En la colonia en donde estaba (está) la escuela primaria había varios callejones y terrenos baldíos. Esos sitios nos servían para escondernos de las autoridades escolares cuando teníamos que arreglar nuestras diferencias a puño limpio. Nunca anduve buscando pleitos. No sabía defenderme y mi constitución física no me ayudaba para practicar el pugilismo. Sin embargo, muchas veces no me quedó más remedio que solucionar a golpes los abusos de los compañeros mayores y no quedar como un vil cobarde. Uno de los sitios favoritos para las peleas era un terreno baldío situado en la calle Del Árbol. Brincábamos una barda y en su interior, rodeados por los compañeros, que alentaban a uno o a otro de los “púgiles”, nos agarrábamos a trompadas. En estas lides, debo decirlo, casi siempre me quitaban al rival de encima, no para librarlo de mis puños, sino para que los suyos no se maltrataran de tanto hacer diana en mi rostro. Mi cara quedaba maltrecha, pero mi orgullo ileso. En fecha reciente casi a diario pasaba por esa calle, que no obstante me trajo buenos recuerdos de mi infancia.

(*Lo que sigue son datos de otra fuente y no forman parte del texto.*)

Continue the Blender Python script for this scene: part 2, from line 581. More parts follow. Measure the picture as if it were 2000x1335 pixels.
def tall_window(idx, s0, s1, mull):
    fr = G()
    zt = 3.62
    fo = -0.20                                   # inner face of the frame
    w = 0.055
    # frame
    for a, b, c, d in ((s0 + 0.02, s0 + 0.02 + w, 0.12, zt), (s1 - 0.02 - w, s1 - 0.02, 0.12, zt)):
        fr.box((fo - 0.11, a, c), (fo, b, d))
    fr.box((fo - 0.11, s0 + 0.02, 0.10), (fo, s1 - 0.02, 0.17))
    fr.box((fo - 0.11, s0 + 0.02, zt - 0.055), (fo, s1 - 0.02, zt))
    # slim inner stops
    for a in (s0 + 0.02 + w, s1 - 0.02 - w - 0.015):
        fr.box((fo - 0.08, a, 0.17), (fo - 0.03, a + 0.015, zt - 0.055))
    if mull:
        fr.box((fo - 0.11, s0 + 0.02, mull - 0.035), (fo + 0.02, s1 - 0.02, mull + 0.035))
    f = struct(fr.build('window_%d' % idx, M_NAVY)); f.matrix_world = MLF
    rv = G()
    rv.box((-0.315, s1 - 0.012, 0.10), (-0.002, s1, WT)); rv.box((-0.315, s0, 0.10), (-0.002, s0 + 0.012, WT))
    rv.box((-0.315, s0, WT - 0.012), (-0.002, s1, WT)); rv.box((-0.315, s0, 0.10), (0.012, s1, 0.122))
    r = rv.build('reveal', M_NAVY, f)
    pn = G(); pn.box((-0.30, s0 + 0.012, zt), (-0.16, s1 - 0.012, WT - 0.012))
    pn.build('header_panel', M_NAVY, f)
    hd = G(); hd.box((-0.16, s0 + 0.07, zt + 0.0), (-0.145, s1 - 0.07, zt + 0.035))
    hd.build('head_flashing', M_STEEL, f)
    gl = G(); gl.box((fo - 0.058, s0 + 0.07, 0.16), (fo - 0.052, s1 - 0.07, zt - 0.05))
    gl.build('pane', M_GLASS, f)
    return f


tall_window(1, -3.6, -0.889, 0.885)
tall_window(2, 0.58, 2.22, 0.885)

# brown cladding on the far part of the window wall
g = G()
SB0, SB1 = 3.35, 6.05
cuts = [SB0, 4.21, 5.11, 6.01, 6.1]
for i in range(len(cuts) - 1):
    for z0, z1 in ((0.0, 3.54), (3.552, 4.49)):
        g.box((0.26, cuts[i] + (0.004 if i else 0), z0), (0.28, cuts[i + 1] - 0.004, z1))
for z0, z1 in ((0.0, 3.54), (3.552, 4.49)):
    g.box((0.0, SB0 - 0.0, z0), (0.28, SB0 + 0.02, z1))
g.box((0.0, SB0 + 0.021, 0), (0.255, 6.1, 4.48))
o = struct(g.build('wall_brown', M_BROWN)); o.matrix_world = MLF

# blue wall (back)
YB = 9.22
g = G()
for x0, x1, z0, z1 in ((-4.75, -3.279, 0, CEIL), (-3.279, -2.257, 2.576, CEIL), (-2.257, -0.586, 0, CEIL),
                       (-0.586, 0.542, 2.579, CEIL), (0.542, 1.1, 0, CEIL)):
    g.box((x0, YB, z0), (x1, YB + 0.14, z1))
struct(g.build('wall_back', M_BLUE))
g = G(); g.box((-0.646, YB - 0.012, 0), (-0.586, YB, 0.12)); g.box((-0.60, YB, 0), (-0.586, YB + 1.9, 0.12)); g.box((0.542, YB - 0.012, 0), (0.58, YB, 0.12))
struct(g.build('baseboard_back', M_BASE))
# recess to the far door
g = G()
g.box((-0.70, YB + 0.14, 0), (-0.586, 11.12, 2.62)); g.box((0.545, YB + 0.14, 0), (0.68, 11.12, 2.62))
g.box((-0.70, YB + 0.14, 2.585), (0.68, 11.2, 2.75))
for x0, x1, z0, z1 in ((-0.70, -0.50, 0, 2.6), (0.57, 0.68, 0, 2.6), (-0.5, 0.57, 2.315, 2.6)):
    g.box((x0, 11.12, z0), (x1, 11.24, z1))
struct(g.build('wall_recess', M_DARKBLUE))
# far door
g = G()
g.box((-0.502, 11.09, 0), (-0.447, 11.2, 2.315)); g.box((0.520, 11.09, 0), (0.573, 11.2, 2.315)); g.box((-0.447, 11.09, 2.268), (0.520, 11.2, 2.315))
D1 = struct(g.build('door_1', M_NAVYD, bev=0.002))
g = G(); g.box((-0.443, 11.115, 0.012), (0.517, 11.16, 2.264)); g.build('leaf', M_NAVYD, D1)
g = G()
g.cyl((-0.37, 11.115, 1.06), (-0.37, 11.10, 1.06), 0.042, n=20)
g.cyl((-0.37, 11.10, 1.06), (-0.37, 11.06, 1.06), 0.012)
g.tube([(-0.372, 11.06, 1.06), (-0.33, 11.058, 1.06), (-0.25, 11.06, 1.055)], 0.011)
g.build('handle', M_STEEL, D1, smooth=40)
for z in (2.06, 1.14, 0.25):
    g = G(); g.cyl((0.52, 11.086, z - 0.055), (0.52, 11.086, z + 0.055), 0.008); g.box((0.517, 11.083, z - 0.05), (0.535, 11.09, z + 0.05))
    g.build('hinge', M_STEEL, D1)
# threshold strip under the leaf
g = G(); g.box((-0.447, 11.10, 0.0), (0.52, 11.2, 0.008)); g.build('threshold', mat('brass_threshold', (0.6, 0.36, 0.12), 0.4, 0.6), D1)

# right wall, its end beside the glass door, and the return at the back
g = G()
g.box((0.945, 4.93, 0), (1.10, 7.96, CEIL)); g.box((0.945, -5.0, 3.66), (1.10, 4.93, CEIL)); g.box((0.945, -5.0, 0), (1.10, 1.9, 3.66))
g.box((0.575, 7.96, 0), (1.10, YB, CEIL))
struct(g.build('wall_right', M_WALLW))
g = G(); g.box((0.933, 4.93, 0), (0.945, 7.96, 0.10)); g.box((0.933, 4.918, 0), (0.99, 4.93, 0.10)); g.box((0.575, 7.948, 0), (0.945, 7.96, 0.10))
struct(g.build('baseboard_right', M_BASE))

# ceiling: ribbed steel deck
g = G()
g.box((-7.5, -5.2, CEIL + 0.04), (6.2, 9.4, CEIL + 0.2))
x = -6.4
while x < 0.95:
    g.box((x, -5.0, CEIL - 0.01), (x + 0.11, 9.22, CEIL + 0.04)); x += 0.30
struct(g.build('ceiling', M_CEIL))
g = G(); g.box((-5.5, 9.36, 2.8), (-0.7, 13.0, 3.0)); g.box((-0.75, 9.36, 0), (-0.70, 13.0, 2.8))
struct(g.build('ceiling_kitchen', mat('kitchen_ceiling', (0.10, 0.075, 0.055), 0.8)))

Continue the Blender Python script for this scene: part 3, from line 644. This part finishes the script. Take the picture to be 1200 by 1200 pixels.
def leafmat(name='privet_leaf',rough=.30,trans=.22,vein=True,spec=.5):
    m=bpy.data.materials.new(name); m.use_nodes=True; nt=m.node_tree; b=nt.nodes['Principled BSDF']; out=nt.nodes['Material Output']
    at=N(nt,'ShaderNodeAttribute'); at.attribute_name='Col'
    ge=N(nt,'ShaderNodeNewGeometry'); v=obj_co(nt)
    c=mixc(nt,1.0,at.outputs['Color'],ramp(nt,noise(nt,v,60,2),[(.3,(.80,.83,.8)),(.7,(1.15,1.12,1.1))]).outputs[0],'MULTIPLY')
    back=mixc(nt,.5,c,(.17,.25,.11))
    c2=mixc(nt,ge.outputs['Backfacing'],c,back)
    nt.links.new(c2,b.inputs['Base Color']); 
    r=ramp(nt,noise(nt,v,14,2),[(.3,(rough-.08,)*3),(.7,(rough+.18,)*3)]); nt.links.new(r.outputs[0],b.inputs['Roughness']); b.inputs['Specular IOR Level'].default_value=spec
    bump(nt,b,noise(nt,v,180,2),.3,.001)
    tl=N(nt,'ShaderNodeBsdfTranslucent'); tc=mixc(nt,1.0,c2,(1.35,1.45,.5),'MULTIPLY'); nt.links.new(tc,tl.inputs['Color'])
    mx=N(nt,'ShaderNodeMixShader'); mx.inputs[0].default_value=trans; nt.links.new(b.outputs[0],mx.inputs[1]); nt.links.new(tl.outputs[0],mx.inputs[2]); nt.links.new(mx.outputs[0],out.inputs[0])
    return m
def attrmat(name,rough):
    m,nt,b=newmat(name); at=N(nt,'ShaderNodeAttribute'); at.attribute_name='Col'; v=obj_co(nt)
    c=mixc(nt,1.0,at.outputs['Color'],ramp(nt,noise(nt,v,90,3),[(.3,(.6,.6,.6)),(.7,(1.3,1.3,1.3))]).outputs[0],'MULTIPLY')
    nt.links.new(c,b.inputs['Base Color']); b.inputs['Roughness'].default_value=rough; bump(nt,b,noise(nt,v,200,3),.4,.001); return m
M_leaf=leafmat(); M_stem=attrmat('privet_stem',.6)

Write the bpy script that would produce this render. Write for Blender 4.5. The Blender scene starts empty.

Calle del Árbol, en san Ángel.
A la vuelta de esa calle del Árbol estaba el cine Ideal, ahora es un gimnasio. En la sección llamada luneta cobraban un peso con veinte centavos. En gayola sesenta centavos. En la primera había butacas, en la segunda, filas de cemento, sin respaldo alguno, por lo que al término de las funciones uno salía con un dolor de espalda tremendo. Sábados y domingos había matinés. En cada función exhibían tres películas. No había dulcería, de tal manera que los vendedores caminaban entre los asientos gritando su mercancía: paletas, muéganos, palomitas, etc. En ese cine vi las películas de Tarzán, con el actor Johnny Weismüller, quien nació en Rumanía y era un excelente nadador; Flash Gordon, cuyas aventuras las pasaban por episodios; de las películas mexicanas vi El beisbolista fenómeno, con Resortes; El bolero de Raquel, con Tin Tan, películas con Enrique Guzmán y César Costa. Recuerdo que en una ocasión en la que estábamos viendo una película de Elvis Presley, se pararon a bailar algunos espectadores, quienes, según la moda de aquellos años, vestían jeans, chamarras de cuero y estaban peinados con un tremendo copete estilo el “Rey Criollo”. Entre ellos estaba un tío seis años mayor que yo. Los responsables del cine llamaron a los granaderos, quienes cargaron con los bailarines en las famosas “Julias” (patrullas). Yo fui quien le avisó a la mamá de mi tío que la policía había detenido a su hijo. No recuerdo muy bien qué sucedió después, solo supe que mi tío durmió una noche en la cárcel, y no precisamente bailando el rock.